Reporter: Karen Doherty
Date published: 26 October 2009


The Comsat Angels

Academy 3, Manchester

“WE don’t normally get this,” says singer Steven Fellows, leaving the stage to loud cheers.

His band, The Comsat Angels, have just played to a small but devoted following, and the adulation they’ve received on this brief comeback tour seems to have come as a welcome surprise.

Back in the early 1980s, this Sheffield quartet were the equal of any northern gloom-rock, so-called “trenchcoat” bands that emerged in the immediate wake of Joy Division.

Despite acclaim and support gigs to a fledgling U2, they managed to slip through the grid of mass popularity, and their loyal fans still wonder why.

They’ve reunited for only three UK gigs, and they’re growing old with a certain grace — in his suit and open-necked orange shirt, Fellows resembles Duncan Bannatyne’s cooler brother.

The set is largely drawn from their first three albums which defined their sound — “Waiting for a Miracle”, “Sleep No More” and “Fiction” — a post-punk melancholia with strong melodies, chiming guitar and a bass drawn from the sea bed.

Perhaps the brevity of the tour is to blame, but it takes a while for both the band and the sound to gel.
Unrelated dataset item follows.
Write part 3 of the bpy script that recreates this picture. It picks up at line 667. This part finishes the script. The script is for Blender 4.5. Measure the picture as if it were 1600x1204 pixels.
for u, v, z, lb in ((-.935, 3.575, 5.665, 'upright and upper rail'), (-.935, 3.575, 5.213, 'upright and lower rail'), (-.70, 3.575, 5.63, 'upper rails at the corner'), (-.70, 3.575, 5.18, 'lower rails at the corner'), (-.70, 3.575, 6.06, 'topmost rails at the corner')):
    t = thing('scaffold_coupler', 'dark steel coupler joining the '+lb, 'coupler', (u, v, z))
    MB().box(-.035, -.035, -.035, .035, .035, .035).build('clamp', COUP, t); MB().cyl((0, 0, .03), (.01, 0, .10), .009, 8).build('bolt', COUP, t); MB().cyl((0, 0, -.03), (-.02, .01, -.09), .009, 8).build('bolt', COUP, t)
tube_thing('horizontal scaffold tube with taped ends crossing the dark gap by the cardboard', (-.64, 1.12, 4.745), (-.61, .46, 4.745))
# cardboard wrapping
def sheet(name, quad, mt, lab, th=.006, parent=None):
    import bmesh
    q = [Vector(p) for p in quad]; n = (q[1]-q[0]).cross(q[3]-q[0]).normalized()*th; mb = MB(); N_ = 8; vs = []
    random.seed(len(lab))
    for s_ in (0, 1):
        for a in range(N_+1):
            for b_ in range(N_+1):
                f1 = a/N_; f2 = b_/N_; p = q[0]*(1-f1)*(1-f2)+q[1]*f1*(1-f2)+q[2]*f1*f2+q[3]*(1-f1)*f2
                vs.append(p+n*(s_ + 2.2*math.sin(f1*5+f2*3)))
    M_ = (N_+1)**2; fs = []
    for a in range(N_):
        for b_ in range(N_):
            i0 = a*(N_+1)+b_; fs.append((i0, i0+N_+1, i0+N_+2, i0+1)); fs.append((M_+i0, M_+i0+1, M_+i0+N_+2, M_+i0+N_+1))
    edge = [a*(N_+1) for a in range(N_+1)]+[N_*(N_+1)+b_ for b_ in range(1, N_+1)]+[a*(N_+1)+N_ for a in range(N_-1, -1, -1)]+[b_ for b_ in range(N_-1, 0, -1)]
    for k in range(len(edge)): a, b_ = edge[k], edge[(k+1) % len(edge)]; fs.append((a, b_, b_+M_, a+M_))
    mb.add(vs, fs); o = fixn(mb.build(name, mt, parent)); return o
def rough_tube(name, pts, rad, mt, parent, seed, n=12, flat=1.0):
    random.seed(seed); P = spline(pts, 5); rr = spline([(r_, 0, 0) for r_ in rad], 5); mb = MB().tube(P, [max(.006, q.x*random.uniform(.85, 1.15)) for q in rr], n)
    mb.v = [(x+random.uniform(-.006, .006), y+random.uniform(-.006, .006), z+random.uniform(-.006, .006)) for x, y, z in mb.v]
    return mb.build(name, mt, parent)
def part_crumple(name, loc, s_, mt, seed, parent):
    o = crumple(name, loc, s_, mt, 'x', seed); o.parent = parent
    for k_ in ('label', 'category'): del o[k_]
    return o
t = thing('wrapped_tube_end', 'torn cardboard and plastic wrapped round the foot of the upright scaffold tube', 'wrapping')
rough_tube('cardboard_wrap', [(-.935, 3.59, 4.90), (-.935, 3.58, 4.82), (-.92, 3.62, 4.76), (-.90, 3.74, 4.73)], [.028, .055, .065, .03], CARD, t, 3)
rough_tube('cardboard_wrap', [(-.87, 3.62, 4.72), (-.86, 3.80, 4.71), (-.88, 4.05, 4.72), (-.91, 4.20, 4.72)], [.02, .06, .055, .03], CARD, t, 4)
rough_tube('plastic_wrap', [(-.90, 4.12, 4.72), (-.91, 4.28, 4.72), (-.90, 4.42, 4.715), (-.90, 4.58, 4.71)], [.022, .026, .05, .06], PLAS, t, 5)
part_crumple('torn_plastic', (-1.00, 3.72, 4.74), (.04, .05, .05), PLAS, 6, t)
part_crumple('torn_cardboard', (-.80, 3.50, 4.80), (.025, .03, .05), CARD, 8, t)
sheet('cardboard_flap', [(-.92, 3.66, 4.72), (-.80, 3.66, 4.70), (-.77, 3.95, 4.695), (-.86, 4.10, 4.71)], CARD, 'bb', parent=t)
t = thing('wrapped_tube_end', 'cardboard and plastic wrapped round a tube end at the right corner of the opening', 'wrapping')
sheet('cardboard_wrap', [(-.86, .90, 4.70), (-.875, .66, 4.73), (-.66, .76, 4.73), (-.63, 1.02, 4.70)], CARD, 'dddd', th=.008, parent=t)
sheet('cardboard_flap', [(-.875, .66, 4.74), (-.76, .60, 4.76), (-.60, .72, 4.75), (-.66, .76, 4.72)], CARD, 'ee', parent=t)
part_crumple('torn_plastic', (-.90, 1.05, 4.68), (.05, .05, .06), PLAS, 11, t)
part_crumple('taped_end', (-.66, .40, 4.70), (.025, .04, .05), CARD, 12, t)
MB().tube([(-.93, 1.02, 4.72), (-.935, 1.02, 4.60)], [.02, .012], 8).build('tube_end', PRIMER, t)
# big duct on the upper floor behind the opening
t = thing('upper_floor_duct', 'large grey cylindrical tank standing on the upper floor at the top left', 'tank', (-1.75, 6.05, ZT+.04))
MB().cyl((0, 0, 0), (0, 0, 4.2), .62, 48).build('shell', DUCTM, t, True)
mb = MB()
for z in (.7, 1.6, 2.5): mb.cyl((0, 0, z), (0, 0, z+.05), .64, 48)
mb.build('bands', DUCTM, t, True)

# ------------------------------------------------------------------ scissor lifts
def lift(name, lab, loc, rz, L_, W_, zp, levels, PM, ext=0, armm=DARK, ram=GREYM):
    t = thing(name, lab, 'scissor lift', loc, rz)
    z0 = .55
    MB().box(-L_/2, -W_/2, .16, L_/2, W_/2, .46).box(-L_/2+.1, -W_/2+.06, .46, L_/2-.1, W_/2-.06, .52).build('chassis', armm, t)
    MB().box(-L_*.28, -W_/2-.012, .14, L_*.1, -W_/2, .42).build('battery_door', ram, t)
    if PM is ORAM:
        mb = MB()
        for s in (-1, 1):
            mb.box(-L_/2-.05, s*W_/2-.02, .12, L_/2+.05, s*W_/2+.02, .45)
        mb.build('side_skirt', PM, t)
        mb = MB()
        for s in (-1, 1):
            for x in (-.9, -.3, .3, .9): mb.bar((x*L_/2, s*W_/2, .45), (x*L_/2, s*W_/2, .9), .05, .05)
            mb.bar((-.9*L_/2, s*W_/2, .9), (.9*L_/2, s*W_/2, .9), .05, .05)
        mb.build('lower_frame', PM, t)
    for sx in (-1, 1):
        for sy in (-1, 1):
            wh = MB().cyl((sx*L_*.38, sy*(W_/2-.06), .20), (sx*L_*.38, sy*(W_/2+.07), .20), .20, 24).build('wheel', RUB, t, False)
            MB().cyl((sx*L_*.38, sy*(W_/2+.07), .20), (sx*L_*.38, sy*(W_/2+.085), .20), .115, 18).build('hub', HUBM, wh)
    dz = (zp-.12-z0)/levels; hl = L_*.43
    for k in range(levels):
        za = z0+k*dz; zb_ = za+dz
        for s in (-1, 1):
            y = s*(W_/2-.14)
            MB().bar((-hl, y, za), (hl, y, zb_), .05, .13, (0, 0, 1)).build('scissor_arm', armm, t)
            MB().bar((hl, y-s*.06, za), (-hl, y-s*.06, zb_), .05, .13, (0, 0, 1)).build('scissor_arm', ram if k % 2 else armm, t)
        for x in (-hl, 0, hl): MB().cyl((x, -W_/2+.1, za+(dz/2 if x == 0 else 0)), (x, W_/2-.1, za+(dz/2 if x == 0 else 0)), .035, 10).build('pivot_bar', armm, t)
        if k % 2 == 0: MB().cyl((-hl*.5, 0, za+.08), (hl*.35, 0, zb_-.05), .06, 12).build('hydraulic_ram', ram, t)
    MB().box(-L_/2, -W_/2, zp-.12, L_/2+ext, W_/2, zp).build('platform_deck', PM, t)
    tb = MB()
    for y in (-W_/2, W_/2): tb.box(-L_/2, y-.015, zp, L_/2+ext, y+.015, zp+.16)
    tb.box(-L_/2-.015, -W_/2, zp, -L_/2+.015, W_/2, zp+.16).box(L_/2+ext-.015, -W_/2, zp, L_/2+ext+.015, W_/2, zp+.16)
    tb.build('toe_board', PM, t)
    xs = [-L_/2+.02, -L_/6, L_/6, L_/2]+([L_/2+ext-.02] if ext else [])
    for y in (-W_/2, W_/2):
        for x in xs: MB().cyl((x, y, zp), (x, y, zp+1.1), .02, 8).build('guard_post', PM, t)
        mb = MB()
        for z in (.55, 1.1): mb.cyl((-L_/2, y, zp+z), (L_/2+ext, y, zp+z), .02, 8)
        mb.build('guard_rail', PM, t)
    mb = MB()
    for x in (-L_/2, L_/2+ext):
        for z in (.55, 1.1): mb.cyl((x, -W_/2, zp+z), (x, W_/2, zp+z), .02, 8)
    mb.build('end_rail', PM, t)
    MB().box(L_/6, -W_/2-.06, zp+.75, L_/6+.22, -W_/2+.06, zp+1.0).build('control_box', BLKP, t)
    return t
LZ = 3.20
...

Only when they arrive at the droning “Postcard” does everything click, and from then on they deliver a series of home runs, from the near-hit “Independence Day” to newer material “Driving” and “Valley of the Nile”.

They close with the glorious failed love song “What Else?!”, and you wonder if this is a last hurrah or the start of a long-awaited new chapter.

There's no doubt what the audience, hoping that time will yet show the wiser, wants.